Sunday, April 15, 2012

For Review: Hit & Run ~ Doug Johnstone

Cars are not my most favourite thing. I'm fine as a passenger (I can't drive), but as a pedestrian I really struggle, especially when it comes to busy streets. A green man is a seen man, a red man is a dead man - my everyday mantra. There was a horrible car crash in Doug Johnstone's Smokeheads, but I was really just asking for it reading a book called Hit & Run.

Billy is a journalist who drives home one night, completely off of his face on drugs and alcohol. In a car with his girlfriend and brother, he hits someone. They leave the dead man, but Billy gets the job of covering the story for the local newspaper. Of course, the accident only happens once, but Billy relives the ordeal several times, each particularly vivid. Shudder. As Billy uncovers more details, he discovers that he has killed Edinburgh's biggest crime lord, and the result takes him way out of his depth.

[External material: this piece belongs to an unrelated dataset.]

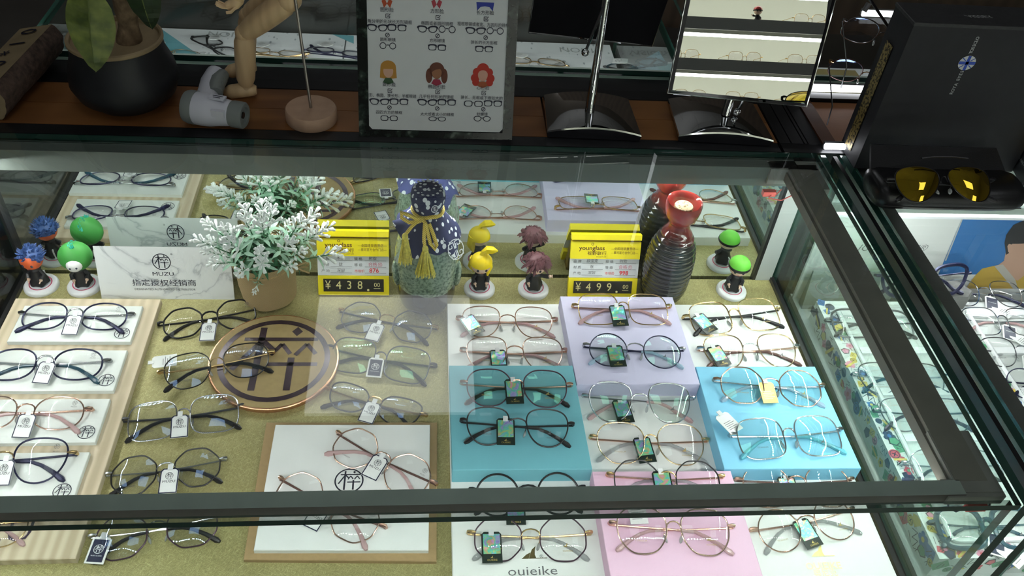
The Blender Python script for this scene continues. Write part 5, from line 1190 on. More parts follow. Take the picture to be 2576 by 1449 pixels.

St Leonard's police station is mentioned several times throughout the novel, and I happen to live beside it. I can see The Montague pub from my living room, and Arthur's Seat from my kitchen. Hit & Run happens to be the fourth novel I've read this year set in Edinburgh, but I don't think I've ever read anything so local as this. It couldn't be any closer, short of scenes in bedroom. At risk of rambling on about how much I love Edinburgh, I will suffice to say that it all excites me terribly! Yeah, I live here, but the setting is just so perfect for non-Edinburgers, non-Scots, non-UKers - busy streets right beside cliffs and copses.

Setting aside, I'm a fan of Billy Blackmore too. He's just a normal guy who makes a really stupid mistake, but the consequences and the guilt are pretty hefty. A lot is made of his dead mother, but I'm not really sure how that actually matters; that sort of guilt would drive you crazy regardless. And it does. It destroys Billy pretty rapidly, and it's sad to watch him deteriorate. He gets messed up with some dramatic stuff, and with the usual drifts and pulls of his various relationships. I was nervous for the ending, for what kind of reconciliation might go on, but it was all real.

Hit & Run was like that - real, just is what it is, and stripped bare of any nampy pampyness (NB: this is a literary term, obviously). It's refreshing to read something that is offered as a 'oh-no-I-have-to-keep-on-reading' book - my dentist got a look when she broke me away from a particularly riveting scene so that she could give me fillings. Despite the goo and the sad and the horror, Hit & Run was fun.